With the latest master, eval_linear is raising a large error when called as in the readme example here on github. It hints at the out argument not being present, but when included it includes an equally long error that is harder for me to take apart. I would have pasted the entire error here, but I accidentally wiped it after installing the older version. I suggest you just run the following (from Readme.md) and see:

import numpy as np

from interpolation.splines import UCGrid, CGrid, nodes

# we interpolate function
f = lambda x,y: np.sin(np.sqrt(x**2+y**2+0.00001))/np.sqrt(x**2+y**2+0.00001)

# uniform cartesian grid
grid = UCGrid((-1.0, 1.0, 10), (-1.0, 1.0, 10))

# get grid points
gp = nodes(grid)   # 100x2 matrix

# compute values on grid points
values = f(gp[:,0], gp[:,1]).reshape((10,10))

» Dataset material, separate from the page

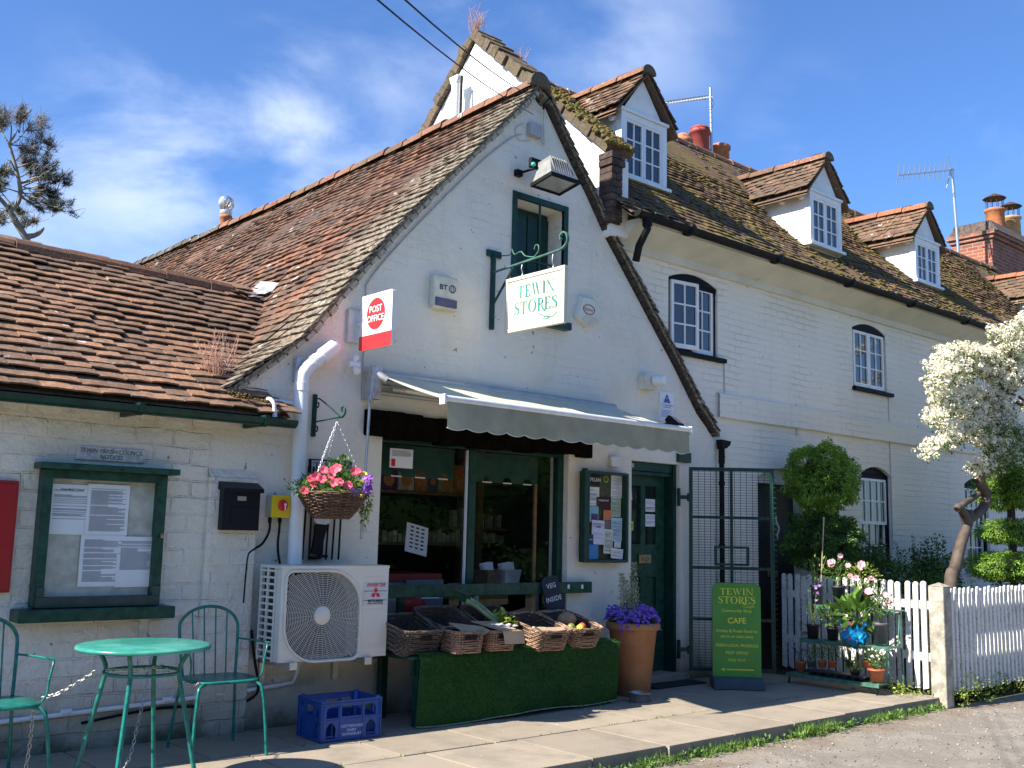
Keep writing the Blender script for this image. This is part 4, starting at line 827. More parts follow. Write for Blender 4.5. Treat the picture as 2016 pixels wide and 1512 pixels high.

from interpolation.splines import eval_linear
# interpolate at one point
point = np.array([0.1,0.45]) # 1d array
val = eval_linear(grid, values, point)  # float

# interpolate at many points:
points = np.random.random((10000,2))
eval_linear(grid, values, points) # 10000 vector

# output can be preallocated
out = np.zeros(10000)
eval_linear(grid, values, points, out) # 10000 vector
albop commented 3 years ago

Strange, I just ran the code you pasted with latest numba and with numba 0.49, but there is no error.

Can you give your platform, the numba version and paste the error message ?

thomasaarholt commented 3 years ago

Intriguing! I just tried with a fresh conda environment, and now it works fine! I must have done something odd, but I'm not sure what - the code was definitely complaining the the out parameters wasn't set. Regardless, closing this - will reopen if it happens again!